# Exercise goal:
Repeat what the lines below say, word for word, and skip every image.

---------------

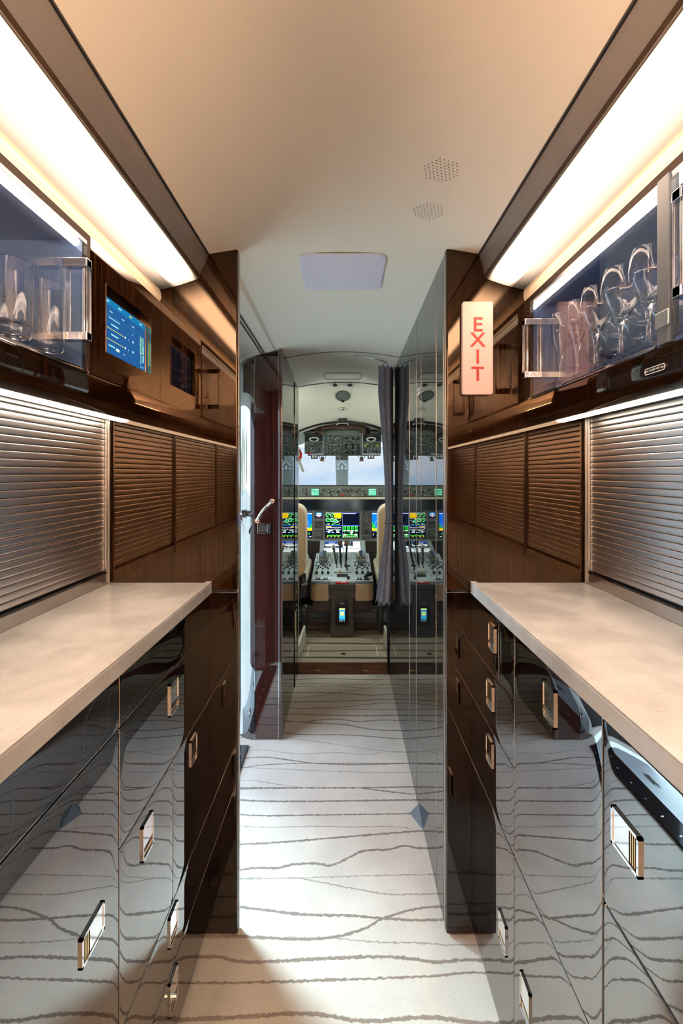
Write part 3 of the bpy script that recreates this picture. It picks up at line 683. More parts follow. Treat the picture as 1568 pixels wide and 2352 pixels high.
# ------------------------------------------------------------------ right wardrobe wall (mirror-gloss)
def cpanel(bm, x0, x1, y0, y1, z0=.004, gap=.0012):
    t = lambda y: min(ceilz(x0, y), ceilz(x1, y)) - gap
    hexa(bm, [(x0, y0, z0), (x1, y0, z0), (x1, y1, z0), (x0, y1, z0), (x0, y0, t(y0)), (x1, y0, t(y0)), (x1, y1, t(y1)), (x0, y1, t(y1))])
wr = thing('wardrobe', 'black mirror-gloss wardrobe wall between the exit sign and the cockpit', 'wardrobe', (.45, 2.0, 0))
bm = NB(); box(bm, .282, .94, 1.2425, 2.80, .001, 1.60); obj('carcass', bm, 'black', wr)
for (a, b, nm) in ((1.2412, 1.2545, 'end_panel'), (1.2560, 1.7215, 'door'), (1.7265, 1.9065, 'panel'), (1.9085, 2.499, 'panel'), (2.501, 2.80, 'panel')):
    bm = NB(); cpanel(bm, .270, .281, a, b); obj(nm, bm, 'mirror_black', wr, bevel=.0012, bseg=2)
bm = NB()
for y, w_ in ((1.2400, .0012), (1.2552, .0008), (1.354, .0012), (1.724, .0016), (1.9075, .0008)):
    box(bm, .2690, .2702, y - w_, y + w_, .006, 1.785)
for a, b, c, d in ((1.354, 1.62, 1.719, 1.7205), (1.62, 1.6215, .9, 1.7205)): box(bm, .2694, .2702, a, b, c, d)
obj('metal_inlay', bm, 'steel', wr)
bm = NB(); box(bm, .2686, .270, 1.64, 1.70, 1.505, 1.513); box(bm, .2686, .270, 1.64, 1.70, 1.520, 1.526); obj('label_strip', bm, 'white', wr)
bm = NB()
p0 = [(.2695, 1.695, .0015), (.2695, 1.575, .0015), (.2355, 1.655, .0015), (.2695, 1.66, .034)]
v = [bm.verts.new(q) for q in p0]
for f in ((0, 1, 2), (0, 2, 3), (1, 3, 2), (0, 3, 1)): bm.faces.new([v[i] for i in f])
tag(obj('door_stop', bm, 'slate'), 'small dark wedge door stop on the carpet at the foot of the mirror-gloss wall', 'door stop')

# ------------------------------------------------------------------ left closet with red veneer front
cl2 = thing('closet', 'glossy black closet with dark red veneer front between the entry door and the cockpit', 'closet', (-.5, 2.45, 0))
bm = NB(); box(bm, -.94, -.296, 2.215, 2.80, .001, 1.58); box(bm, -.40, -.296, 2.125, 2.215, .001, 1.70); obj('carcass', bm, 'black', cl2)
bm = NB(); cpanel(bm, -.283, -.295, 2.125, 2.62); obj('side_panel', bm, 'mirror_black', cl2, bevel=.0015, bseg=2)
bm = NB(); box(bm, -.406, -.3005, 2.1105, 2.124, .004, 1.757); fp = obj('front_panel', bm, 'redwood', cl2, bevel=.002)
bm = NB(); box(bm, -.2995, -.2835, 2.106, 2.124, .004, 1.789); obj('corner_post', bm, 'redwood', cl2, bevel=.005, bseg=5)
bm = NB(); box(bm, -.3012, -.2994, 2.1075, 2.112, .004, 1.78); box(bm, -.4085, -.4065, 2.107, 2.114, .004, 1.75); obj('metal_inlay', bm, 'chrome', cl2)
bm = NB(); r = .098; n = 14; cxx = -.410; cyy = 2.11 + r; prev = None; pf = []
for k in range(n + 1):
    a = math.pi / 2 * k / n; pf.append((cxx - r * math.sin(a), cyy - r * math.cos(a)))
pf += [(cxx - r, cyy + .01), (cxx - .0, cyy + .01)]
prism(bm, pf, .004, 1.722, 0, 'Z'); obj('curved_corner', bm, pbr('corner_gloss', (.02, .012, .014), .02, ior=2.7), cl2, smooth=True)
# latch and grab handles
def px2(px, py, Y): return ((px - CX) / F * Y, Y, H + (CY - py) / F * Y)
bm = NB(); a = px2(591, 1225, 2.108); b = px2(620, 1201, 2.108)
box(bm, a[0], b[0], 2.1095, 2.105, a[2], b[2], 0); box(bm, a[0] + .008, b[0] - .016, 2.106, 2.103, a[2] + .008, b[2] - .008, 1); box(bm, b[0] - .013, b[0] - .008, 2.106, 2.101, a[2] + .006, b[2] - .006, 0)
obj('latch', bm, ['chrome', 'dgrey'], fp, bevel=.001)
gh = thing('grab_handle', 'bent chrome grab handle on the red veneer front', 'handle', px2(600, 1170, 2.1))
bm = NB(); tube(bm, [px2(590, 1196, 2.109), px2(590, 1194, 2.075), px2(594, 1186, 2.065), px2(604, 1172, 2.065), px2(618, 1157, 2.065), px2(623, 1151, 2.075), px2(624, 1151, 2.109)], .0065, 12); obj('bar', bm, 'chrome', gh, smooth=True)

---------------

# Task response:
Write part 3 of the bpy script that recreates this picture. It picks up at line 683. More parts follow. Treat the picture as 1568 pixels wide and 2352 pixels high.
# ------------------------------------------------------------------ right wardrobe wall (mirror-gloss)
def cpanel(bm, x0, x1, y0, y1, z0=.004, gap=.0012):
    t = lambda y: min(ceilz(x0, y), ceilz(x1, y)) - gap
    hexa(bm, [(x0, y0, z0), (x1, y0, z0), (x1, y1, z0), (x0, y1, z0), (x0, y0, t(y0)), (x1, y0, t(y0)), (x1, y1, t(y1)), (x0, y1, t(y1))])
wr = thing('wardrobe', 'black mirror-gloss wardrobe wall between the exit sign and the cockpit', 'wardrobe', (.45, 2.0, 0))
bm = NB(); box(bm, .282, .94, 1.2425, 2.80, .001, 1.60); obj('carcass', bm, 'black', wr)
for (a, b, nm) in ((1.2412, 1.2545, 'end_panel'), (1.2560, 1.7215, 'door'), (1.7265, 1.9065, 'panel'), (1.9085, 2.499, 'panel'), (2.501, 2.80, 'panel')):
    bm = NB(); cpanel(bm, .270, .281, a, b); obj(nm, bm, 'mirror_black', wr, bevel=.0012, bseg=2)
bm = NB()
for y, w_ in ((1.2400, .0012), (1.2552, .0008), (1.354, .0012), (1.724, .0016), (1.9075, .0008)):
    box(bm, .2690, .2702, y - w_, y + w_, .006, 1.785)
for a, b, c, d in ((1.354, 1.62, 1.719, 1.7205), (1.62, 1.6215, .9, 1.7205)): box(bm, .2694, .2702, a, b, c, d)
obj('metal_inlay', bm, 'steel', wr)
bm = NB(); box(bm, .2686, .270, 1.64, 1.70, 1.505, 1.513); box(bm, .2686, .270, 1.64, 1.70, 1.520, 1.526); obj('label_strip', bm, 'white', wr)
bm = NB()
p0 = [(.2695, 1.695, .0015), (.2695, 1.575, .0015), (.2355, 1.655, .0015), (.2695, 1.66, .034)]
v = [bm.verts.new(q) for q in p0]
for f in ((0, 1, 2), (0, 2, 3), (1, 3, 2), (0, 3, 1)): bm.faces.new([v[i] for i in f])
tag(obj('door_stop', bm, 'slate'), 'small dark wedge door stop on the carpet at the foot of the mirror-gloss wall', 'door stop')

# ------------------------------------------------------------------ left closet with red veneer front
cl2 = thing('closet', 'glossy black closet with dark red veneer front between the entry door and the cockpit', 'closet', (-.5, 2.45, 0))
bm = NB(); box(bm, -.94, -.296, 2.215, 2.80, .001, 1.58); box(bm, -.40, -.296, 2.125, 2.215, .001, 1.70); obj('carcass', bm, 'black', cl2)
bm = NB(); cpanel(bm, -.283, -.295, 2.125, 2.62); obj('side_panel', bm, 'mirror_black', cl2, bevel=.0015, bseg=2)
bm = NB(); box(bm, -.406, -.3005, 2.1105, 2.124, .004, 1.757); fp = obj('front_panel', bm, 'redwood', cl2, bevel=.002)
bm = NB(); box(bm, -.2995, -.2835, 2.106, 2.124, .004, 1.789); obj('corner_post', bm, 'redwood', cl2, bevel=.005, bseg=5)
bm = NB(); box(bm, -.3012, -.2994, 2.1075, 2.112, .004, 1.78); box(bm, -.4085, -.4065, 2.107, 2.114, .004, 1.75); obj('metal_inlay', bm, 'chrome', cl2)
bm = NB(); r = .098; n = 14; cxx = -.410; cyy = 2.11 + r; prev = None; pf = []
for k in range(n + 1):
    a = math.pi / 2 * k / n; pf.append((cxx - r * math.sin(a), cyy - r * math.cos(a)))
pf += [(cxx - r, cyy + .01), (cxx - .0, cyy + .01)]
prism(bm, pf, .004, 1.722, 0, 'Z'); obj('curved_corner', bm, pbr('corner_gloss', (.02, .012, .014), .02, ior=2.7), cl2, smooth=True)
# latch and grab handles
def px2(px, py, Y): return ((px - CX) / F * Y, Y, H + (CY - py) / F * Y)
bm = NB(); a = px2(591, 1225, 2.108); b = px2(620, 1201, 2.108)
box(bm, a[0], b[0], 2.1095, 2.105, a[2], b[2], 0); box(bm, a[0] + .008, b[0] - .016, 2.106, 2.103, a[2] + .008, b[2] - .008, 1); box(bm, b[0] - .013, b[0] - .008, 2.106, 2.101, a[2] + .006, b[2] - .006, 0)
obj('latch', bm, ['chrome', 'dgrey'], fp, bevel=.001)
gh = thing('grab_handle', 'bent chrome grab handle on the red veneer front', 'handle', px2(600, 1170, 2.1))
bm = NB(); tube(bm, [px2(590, 1196, 2.109), px2(590, 1194, 2.075), px2(594, 1186, 2.065), px2(604, 1172, 2.065), px2(618, 1157, 2.065), px2(623, 1151, 2.075), px2(624, 1151, 2.109)], .0065, 12); obj('bar', bm, 'chrome', gh, smooth=True)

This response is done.